Custom Jewelry News
(excerpt from: Stuggling Mateel Plans A Bustling, Fun-Filled Summer Arts)
For Returning Jeweler, Another Opportunity to Shine
THE INDEPENDENT
Published: May 29, 2007
Not all of the artists and musicians at the festival are strictly local, of course; many of them make the trek to Southern Humboldt from out of the area. Darrel benoit, who lives in Gasquet, finds much of his inspiration in the waters of the Smith River, and has been showcasing his graceful, unusual merpeople at Summer Arts for several years. A jeweler and sculptor, Benoit originally planned to be an architect and while he ultimately chose a different course, his appreciation of Frank Lloyd Wright is evident in his clean, fluid designs, crafted in fine metals and gems.
A native of San Francisco, Benoit was raised in Mountain View and attended high school in Santa Rosa, where he focused on an industrial-arts curriculum: wood shop, metal shop, electronics, and arts and crafts classes. "I had an extensive education in mechanical drawing and industrial drafting, then moved forward into architectural drafting," he said. "The teacher informed our class that we would be the graduating newcomers to what is now known as AutoCAD, so after studying everything pertaining to vellums and straightedges, we'd have to can all that just to learn about computers!
"So I disengaged from architectural drafting," Benoit continued, "and for about 30 years, I've devoted my career to sculpting of gold, platinum, and silver, which are the mediums that I really enjoy working with the most." As for gems, "Diamonds are really forgiving," he said. "They're the most awesome and easiest. The most complex are emeralds and opal, and with the care and love that I've acquired from awesome gem setters, I love setting them all from the 'veils in the garden' of emeralds to the ease and structural integrity that diamonds give a design."
Having begun with an eye towards architecture, then sculpture, moving into jewelry was a natural progression that involved at least one great stroke of luck: "I had worked as Rosenberg's Department Store all through high school," Benoit recounted, "and I had decided I didn't want to be a visual-merchandising director. So, I cast my cards to the wind and showed one of the wax designs I was sculpting at the time to a buyer, and she said, "My husband ought to take a look at this.'" As it turned out, the buyer's husband was Stephen Stern, owner of Lustre Jewelry & Gem Co., a store that still stands in downtown Ukiah.
"he really showed me the way," Benoit said. The artist has also enjoyed a long association with other mentors including his first teacher, Larrry Williams, who was the president of the California Jewelers' Association in the late 1070's. Benoit credited his mother, who worked for Hewlett-Packard, for his lifelong interest in the arts: "She was a bit of a suppressed artist," he laughed, "who very much enjoyed guiding my brother and me to explore the arts." He has not forgotten his early architectural training, either he used it to design an addition to his then home in Santa Rosa, and has done the same for several other people.
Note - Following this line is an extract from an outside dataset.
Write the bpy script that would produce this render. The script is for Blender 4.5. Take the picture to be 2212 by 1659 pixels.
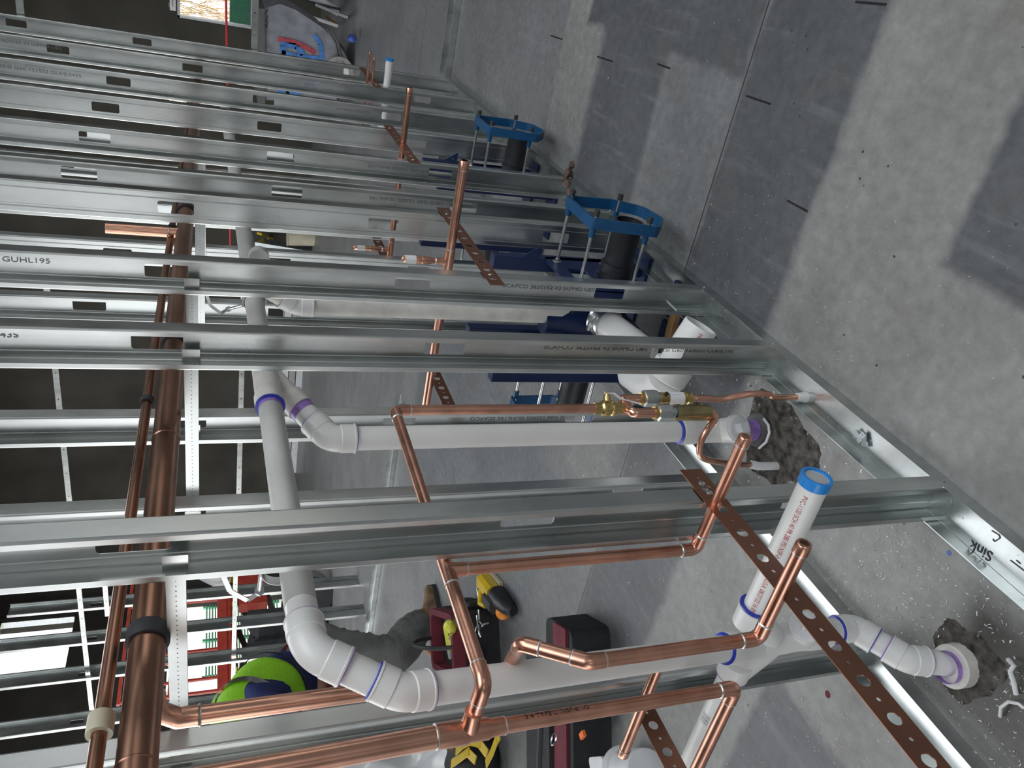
import bpy, bmesh, math, random
from mathutils import Vector, Matrix
from mathutils.geometry import tessellate_polygon
from math import sin, cos, pi, radians, sqrt, atan2
random.seed(7)
for o in list(bpy.data.objects): bpy.data.objects.remove(o)
S = bpy.context.scene
COL = S.collection

# ------------------------------------------------------------------ camera
CAMP = Vector((0, -0.81, 1.5)); FPX = 1681.5; CX, CY = 1106.0, 829.5
_p, _y, _r = radians(21.0), radians(30.61), radians(0.237)
VF = Vector((cos(_p)*cos(_y), cos(_p)*sin(_y), -sin(_p)))
_R = Vector((sin(_y), -cos(_y), 0)); _U = _R.cross(VF)
VR = _R*cos(_r) + _U*sin(_r); VU = -_R*sin(_r) + _U*cos(_r)
cd = bpy.data.cameras.new('camera'); cam = bpy.data.objects.new('camera', cd); COL.objects.link(cam)
cd.sensor_width = 36; cd.lens = FPX/2212*36; cd.clip_start = .02; cd.clip_end = 200
M = Matrix((( -VU.x, VR.x, -VF.x, CAMP.x), (-VU.y, VR.y, -VF.y, CAMP.y), (-VU.z, VR.z, -VF.z, CAMP.z), (0, 0, 0, 1)))
cam.matrix_world = M
S.camera = cam
def ray(x, y): return VF*FPX + VR*(CY-y) - VU*(x-CX)
def P(x, y, X=None, Y=None, Z=None):
    """the point of the real plane X=, Y= or Z= that the photograph shows at this pixel"""
    d = ray(x, y)
    if X is not None: t = (X-CAMP.x)/d.x
    elif Y is not None: t = (Y-CAMP.y)/d.y
    else: t = (Z-CAMP.z)/d.z
    return CAMP + d*t

# ------------------------------------------------------------------ light
S.view_settings.view_transform = 'Standard'; S.view_settings.look = 'None'
S.view_settings.gamma = 1; S.view_settings.use_curve_mapping = False
S.view_settings.exposure = 0.0
W = bpy.data.worlds.new('world'); S.world = W; W.use_nodes = True
nt = W.node_tree; nt.nodes.clear()
bg = nt.nodes.new('ShaderNodeBackground'); wo = nt.nodes.new('ShaderNodeOutputWorld')
tc = nt.nodes.new('ShaderNodeTexCoord'); sx = nt.nodes.new('ShaderNodeSeparateXYZ'); cr = nt.nodes.new('ShaderNodeValToRGB')
nt.links.new(tc.outputs['Generated'], sx.inputs[0]); nt.links.new(sx.outputs['Z'], cr.inputs[0])
cr.color_ramp.elements[0].position = 0.0; cr.color_ramp.elements[0].color = (1.0, .97, .92, 1)
cr.color_ramp.elements[1].position = .25; cr.color_ramp.elements[1].color = (.86, .93, 1.0, 1)
nt.links.new(cr.outputs[0], bg.inputs[0]); bg.inputs[1].default_value = 1.5
nt.links.new(bg.outputs[0], wo.inputs[0])
sl = bpy.data.lights.new('sun', 'SUN'); sl.energy = 7.0; sl.angle = radians(1); sl.color = (1, .93, .82)
so = bpy.data.objects.new('sun', sl); COL.objects.link(so); so.rotation_euler = Vector((.48, .14, -.87)).to_track_quat('-Z', 'Y').to_euler(); so.location = (-8, -4, 14)
def area(name, loc, target, sx_, sy_, e, col):
    l = bpy.data.lights.new(name, 'AREA'); l.shape = 'RECTANGLE'; l.size = sx_; l.size_y = sy_; l.energy = e; l.color = col
    o = bpy.data.objects.new(name, l); COL.objects.link(o); o.location = loc
    o.rotation_euler = (Vector(target)-Vector(loc)).to_track_quat('-Z', 'Y').to_euler(); return o
area('daylight_front', (2.5, -6.6, 2.8), (2.0, 0, .5), 10, 3.0, 22, (.95, .98, 1.0))
area('daylight_left', (-6.9, 2.6, 2.5), (1.5, .8, .6), 11, 3.4, 230, (.97, .98, 1.0))
area('daylight_back', (1.0, 11.6, 2.6), (2.0, 2.0, .3), 12, 3.6, 330, (1.0, .985, .95))
area('ceiling_fill_far', (5.5, 5.5, 5.5), (5.5, 5.5, 0), 7, 5, 360, (.94, .97, 1.0))  # unseen fill light, added to brighten the floor beyond the chase
area('ceiling_fill_near', (1.0, -2.6, 5.5), (1.4, -1.0, 0), 6, 3.5, 275, (.93, .97, 1.0))  # unseen fill light, added overhead to lift the floor in front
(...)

In addition to a scholarship received in high school and a number of blue ribbons earned at fairs, Benoit has been honored with the American Gem Trade Association's Spectrum Award, "for making something that looks like a hologram, by capturing the comedy and tragedy masks behind an opal." His ethos, he explained, is "to comfort with integrity and harmony through creation. I find that imagery, either physical or spiritual, that lends itself to comfort allows harmony to move through creation. It's a redundant statement, I know but one that I see running true time and time again, to the point of sculpting of fractals, which I really enjoy.
"Fractals are ongoing mathematical formulas," Benoit explained, "where the smaller is to the greater as the greater is to the whole, and the ones I enjoy sculpting are those of carbon molecules. I've sold them at the Exploratorium in San Francisco. … It's just astonishing, the level of awareness that can come into one by sculpting the micro, to a point of being able to understand the macro."
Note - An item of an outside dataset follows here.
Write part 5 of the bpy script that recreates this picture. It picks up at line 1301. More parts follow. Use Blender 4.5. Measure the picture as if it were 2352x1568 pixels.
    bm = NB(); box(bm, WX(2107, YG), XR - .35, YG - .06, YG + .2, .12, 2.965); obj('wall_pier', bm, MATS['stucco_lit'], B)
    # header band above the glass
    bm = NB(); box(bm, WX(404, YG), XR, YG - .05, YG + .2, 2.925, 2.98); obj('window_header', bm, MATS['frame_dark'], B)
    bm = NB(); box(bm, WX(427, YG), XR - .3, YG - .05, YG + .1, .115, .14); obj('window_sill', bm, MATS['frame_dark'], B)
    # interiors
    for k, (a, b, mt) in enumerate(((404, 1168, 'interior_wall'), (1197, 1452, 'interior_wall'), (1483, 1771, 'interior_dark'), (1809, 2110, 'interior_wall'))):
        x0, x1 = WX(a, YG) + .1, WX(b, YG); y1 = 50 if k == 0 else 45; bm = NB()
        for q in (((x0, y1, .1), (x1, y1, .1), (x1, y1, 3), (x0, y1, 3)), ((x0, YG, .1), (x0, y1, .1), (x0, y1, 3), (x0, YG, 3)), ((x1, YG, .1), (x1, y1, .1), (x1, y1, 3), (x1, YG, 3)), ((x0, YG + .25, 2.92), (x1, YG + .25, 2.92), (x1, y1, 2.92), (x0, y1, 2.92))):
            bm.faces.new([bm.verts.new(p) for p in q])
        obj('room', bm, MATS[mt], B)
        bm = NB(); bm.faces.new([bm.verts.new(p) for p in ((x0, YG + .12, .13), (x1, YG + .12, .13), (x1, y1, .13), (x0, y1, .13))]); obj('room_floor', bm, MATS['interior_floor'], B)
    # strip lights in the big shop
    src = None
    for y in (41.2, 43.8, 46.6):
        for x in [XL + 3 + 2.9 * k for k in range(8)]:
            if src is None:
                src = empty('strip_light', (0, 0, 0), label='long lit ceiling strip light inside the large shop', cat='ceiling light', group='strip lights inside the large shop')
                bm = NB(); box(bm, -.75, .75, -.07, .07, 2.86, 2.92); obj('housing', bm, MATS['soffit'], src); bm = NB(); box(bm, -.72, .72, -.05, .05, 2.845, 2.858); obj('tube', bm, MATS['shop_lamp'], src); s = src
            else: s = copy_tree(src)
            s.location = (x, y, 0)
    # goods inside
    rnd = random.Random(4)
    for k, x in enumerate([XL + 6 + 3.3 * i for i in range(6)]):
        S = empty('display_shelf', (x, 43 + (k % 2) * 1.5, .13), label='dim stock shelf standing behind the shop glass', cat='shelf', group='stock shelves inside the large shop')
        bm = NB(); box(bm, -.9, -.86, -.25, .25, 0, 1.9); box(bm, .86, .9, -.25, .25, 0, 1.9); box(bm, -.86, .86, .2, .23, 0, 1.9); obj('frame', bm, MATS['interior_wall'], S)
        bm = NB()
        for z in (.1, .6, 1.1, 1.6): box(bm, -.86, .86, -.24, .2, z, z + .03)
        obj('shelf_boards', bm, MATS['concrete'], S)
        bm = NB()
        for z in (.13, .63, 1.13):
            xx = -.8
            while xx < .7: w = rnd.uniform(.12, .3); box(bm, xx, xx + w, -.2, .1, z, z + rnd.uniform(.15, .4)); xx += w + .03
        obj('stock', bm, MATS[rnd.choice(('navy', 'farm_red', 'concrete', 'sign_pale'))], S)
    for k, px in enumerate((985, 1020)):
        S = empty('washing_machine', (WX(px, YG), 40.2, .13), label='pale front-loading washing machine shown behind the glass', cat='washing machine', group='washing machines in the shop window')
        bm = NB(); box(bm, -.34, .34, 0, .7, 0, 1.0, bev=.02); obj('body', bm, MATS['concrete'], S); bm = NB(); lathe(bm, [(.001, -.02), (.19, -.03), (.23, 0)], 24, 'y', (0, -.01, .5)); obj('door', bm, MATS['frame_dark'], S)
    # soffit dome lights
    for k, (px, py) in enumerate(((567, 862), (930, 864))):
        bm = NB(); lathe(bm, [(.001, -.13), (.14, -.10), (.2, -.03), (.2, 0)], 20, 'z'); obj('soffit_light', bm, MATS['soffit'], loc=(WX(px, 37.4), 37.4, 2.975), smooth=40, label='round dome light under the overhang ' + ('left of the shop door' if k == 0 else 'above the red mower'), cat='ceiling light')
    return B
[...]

Benoit also draws inspiration from mythological figures, especially angels and merpeople. Of the latter, he said, "Where we moved to is just about one of the most gorgeous places in the world 385,000 acres of national and state forests. So, the Smith River is what inspired the mermen and the mermaids that I have been sculpting for the past several years."
Benoit added that he's currently intrigued by fairies, having felt inspired, on a recent drive to the coast, by seeing the burst of lavender azaleas "in the midst of an emerald-green forest, with the redwoods spiraling upward… It's just awesome in it's beauty." He and his wife Adair, who's also a jewelry designer, have recently opened a store in Crescent City, and launched a website, benoitdesigns.com, featuring pieces in a wide range of styles and prices. Benoit cited Adair's parents, John and Marg Helgeson "accomplished artists both" as inspirations to him as well.